Risk Management in DeFi: Paternalism vs. the Invisible Hand

From Nasdaq:

In the world of DeFi, risk management is crucial for sustainable lending protocols. Michael Bentley’s company Euler Labs serves as an example of the perpetual debate between immutable and governed code. The recent $200 million exploit on Euler v1 raised questions about the effectiveness of paternalistic risk management models.

Lending protocols must navigate complex risk factors like asset volatility and market arbitrage to determine optimal loan-to-value ratios. The most popular model today is global paternalism, governed by organizations like Gauntlet and Aave. This model sets conservative LTV ratios, but may not always be efficient due to governance delays and centralized decision-making.

On the other hand, the invisible hand model empowers lenders to actively choose risk/reward preferences in isolated pools. Protocols like Kashi and Compound v3 offer flexibility in LTV ratios based on free-market principles.
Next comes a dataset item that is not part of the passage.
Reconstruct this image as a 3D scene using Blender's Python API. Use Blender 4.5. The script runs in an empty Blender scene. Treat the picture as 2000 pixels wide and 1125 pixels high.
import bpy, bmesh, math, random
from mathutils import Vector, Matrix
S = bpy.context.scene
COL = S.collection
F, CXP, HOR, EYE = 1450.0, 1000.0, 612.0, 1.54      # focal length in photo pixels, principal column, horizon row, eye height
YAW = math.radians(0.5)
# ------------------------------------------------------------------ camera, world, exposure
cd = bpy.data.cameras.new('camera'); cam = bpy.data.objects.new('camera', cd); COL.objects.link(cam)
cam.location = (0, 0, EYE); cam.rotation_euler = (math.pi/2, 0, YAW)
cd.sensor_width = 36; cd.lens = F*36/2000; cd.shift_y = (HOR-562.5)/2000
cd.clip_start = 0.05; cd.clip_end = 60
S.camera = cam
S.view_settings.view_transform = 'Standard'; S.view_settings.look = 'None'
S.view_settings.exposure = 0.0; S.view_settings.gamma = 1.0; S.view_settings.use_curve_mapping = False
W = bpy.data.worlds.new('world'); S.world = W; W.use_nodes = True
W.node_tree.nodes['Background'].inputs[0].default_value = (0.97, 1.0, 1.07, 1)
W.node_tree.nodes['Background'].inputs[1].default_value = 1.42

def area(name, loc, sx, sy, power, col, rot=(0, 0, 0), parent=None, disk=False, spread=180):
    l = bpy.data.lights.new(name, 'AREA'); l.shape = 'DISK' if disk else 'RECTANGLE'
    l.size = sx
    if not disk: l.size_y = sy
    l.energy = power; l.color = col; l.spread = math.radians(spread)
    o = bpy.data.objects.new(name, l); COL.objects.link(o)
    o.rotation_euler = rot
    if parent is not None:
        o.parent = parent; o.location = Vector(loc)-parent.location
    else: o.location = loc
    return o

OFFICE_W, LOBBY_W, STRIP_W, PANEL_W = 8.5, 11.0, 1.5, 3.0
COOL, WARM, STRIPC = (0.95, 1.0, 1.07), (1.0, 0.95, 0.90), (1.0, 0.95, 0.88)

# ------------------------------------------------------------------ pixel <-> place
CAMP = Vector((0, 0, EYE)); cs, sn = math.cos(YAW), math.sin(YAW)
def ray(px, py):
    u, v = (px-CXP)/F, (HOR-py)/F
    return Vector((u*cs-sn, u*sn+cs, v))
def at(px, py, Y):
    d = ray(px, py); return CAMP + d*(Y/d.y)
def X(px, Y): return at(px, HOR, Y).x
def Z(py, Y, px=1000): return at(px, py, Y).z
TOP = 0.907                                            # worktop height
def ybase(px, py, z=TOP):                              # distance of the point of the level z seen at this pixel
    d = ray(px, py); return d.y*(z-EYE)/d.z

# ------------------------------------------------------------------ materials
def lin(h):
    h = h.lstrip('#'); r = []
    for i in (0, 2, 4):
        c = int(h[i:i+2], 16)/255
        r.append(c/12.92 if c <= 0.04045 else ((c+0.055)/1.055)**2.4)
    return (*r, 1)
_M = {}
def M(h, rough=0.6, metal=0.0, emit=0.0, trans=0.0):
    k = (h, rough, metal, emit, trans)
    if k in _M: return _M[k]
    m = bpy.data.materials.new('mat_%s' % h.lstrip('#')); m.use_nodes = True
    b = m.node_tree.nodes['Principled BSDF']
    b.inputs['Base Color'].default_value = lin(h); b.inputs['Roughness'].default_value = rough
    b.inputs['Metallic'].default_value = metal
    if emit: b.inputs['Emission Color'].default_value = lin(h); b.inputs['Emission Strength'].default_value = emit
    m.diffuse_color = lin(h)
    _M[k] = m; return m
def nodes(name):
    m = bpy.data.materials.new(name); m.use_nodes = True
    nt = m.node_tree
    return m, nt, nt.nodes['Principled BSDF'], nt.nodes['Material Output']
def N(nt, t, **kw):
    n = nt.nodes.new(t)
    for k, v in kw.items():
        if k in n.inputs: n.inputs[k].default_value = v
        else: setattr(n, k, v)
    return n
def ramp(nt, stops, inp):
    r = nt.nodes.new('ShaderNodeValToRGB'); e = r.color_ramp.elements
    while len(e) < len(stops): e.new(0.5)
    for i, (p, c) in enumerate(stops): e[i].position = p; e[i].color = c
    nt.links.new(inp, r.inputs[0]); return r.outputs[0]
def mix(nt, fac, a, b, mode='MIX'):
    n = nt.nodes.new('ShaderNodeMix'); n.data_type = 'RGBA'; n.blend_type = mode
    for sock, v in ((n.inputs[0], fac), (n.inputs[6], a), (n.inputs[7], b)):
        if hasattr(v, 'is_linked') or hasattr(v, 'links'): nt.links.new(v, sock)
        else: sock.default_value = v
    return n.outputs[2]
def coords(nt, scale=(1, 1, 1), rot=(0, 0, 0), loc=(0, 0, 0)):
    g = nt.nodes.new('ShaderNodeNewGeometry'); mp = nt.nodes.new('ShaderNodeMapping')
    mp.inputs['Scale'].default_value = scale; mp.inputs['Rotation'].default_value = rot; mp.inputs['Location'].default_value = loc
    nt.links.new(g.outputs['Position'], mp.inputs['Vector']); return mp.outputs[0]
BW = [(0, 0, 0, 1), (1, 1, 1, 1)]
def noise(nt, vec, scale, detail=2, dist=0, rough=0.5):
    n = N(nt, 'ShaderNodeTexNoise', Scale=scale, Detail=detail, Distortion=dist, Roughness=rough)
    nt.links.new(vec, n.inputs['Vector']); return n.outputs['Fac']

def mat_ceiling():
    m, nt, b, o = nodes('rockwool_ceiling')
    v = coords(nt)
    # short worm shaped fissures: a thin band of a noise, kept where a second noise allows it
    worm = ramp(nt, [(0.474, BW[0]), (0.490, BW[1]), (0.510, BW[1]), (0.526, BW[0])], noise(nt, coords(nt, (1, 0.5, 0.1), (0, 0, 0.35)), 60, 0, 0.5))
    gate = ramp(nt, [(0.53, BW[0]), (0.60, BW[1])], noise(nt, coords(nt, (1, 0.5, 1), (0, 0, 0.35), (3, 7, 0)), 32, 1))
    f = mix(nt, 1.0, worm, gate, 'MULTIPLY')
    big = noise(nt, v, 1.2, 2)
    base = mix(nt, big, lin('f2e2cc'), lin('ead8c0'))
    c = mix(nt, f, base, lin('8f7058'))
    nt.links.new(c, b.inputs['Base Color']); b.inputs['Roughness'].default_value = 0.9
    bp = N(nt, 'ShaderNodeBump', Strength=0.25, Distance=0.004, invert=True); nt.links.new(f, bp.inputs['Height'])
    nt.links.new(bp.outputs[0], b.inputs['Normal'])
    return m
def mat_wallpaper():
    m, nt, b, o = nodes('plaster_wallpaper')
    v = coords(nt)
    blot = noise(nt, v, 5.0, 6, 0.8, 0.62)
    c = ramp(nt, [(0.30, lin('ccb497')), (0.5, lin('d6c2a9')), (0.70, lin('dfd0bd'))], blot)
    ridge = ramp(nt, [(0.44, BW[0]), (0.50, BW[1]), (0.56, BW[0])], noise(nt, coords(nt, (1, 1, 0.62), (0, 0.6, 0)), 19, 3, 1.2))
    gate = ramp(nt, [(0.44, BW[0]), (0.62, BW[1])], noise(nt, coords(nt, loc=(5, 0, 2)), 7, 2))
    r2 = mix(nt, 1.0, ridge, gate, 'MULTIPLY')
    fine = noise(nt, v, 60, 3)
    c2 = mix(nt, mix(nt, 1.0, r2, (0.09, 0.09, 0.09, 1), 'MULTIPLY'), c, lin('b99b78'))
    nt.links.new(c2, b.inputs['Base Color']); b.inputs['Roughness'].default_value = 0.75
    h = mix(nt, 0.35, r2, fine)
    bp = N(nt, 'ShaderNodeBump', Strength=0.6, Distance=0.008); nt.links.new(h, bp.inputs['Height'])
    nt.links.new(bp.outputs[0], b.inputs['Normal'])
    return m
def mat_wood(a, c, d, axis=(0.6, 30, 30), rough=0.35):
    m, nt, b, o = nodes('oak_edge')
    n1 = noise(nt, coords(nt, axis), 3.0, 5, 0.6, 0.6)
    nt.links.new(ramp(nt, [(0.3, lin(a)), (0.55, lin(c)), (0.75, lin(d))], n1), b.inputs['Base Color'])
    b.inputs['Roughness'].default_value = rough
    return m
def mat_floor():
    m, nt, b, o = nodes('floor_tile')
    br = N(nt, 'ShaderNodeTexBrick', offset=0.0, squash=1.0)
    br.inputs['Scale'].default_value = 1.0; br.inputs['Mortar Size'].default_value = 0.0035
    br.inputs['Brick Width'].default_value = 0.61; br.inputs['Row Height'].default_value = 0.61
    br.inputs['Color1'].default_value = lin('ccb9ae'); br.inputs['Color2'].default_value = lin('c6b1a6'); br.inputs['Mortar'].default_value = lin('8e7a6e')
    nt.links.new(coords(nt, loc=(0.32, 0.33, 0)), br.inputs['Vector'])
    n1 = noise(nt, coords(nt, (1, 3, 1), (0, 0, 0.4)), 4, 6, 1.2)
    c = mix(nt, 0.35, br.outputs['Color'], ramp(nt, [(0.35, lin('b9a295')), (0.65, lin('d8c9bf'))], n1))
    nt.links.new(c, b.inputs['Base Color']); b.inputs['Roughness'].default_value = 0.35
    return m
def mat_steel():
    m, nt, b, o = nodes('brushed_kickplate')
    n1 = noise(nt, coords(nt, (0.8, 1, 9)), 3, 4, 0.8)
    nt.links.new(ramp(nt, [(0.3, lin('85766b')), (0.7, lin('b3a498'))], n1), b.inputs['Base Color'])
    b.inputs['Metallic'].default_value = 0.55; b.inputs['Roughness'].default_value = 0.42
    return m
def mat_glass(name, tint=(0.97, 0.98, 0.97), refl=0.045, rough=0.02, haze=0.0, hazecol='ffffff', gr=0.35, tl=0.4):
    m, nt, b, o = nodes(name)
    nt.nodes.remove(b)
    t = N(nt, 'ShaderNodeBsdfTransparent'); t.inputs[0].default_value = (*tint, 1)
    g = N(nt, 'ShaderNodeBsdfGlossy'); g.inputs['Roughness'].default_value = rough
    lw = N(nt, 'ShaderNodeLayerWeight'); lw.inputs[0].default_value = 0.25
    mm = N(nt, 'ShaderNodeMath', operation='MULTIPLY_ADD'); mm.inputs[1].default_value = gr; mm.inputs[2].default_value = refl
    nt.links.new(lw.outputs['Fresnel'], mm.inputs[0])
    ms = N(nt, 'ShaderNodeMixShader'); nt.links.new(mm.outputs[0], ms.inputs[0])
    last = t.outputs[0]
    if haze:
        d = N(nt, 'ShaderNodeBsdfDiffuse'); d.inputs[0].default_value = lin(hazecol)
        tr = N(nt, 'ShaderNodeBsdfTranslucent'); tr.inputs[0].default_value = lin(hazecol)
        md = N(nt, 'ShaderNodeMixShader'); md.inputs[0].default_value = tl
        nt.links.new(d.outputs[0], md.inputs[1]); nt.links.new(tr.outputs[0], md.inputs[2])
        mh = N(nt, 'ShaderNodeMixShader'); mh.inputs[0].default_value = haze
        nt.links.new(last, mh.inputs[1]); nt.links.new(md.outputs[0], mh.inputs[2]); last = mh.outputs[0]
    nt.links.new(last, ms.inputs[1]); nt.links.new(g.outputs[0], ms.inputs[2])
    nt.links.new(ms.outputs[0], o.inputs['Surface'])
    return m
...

However, this model faces challenges like liquidity fragmentation and high borrowing costs.

Aggregators like Yearn and MetaMorpho offer solutions to the drawbacks of isolated pools by providing passive access to diverse risk/reward opportunities. While aggregators enhance flexibility for lenders, they come with additional fees and paternalistic drawbacks. However, they do not fully address the challenges facing borrowers in fragmented markets.

Ultimately, to compete with traditional finance, DeFi needs a lending ecosystem with modularity at its core. Different protocol designs serve different user needs, and there is no one-size-fits-all solution. By leveraging modularity, protocols can offer highly customizable experiences that bridge the gap between monolithic governance and free-market principles.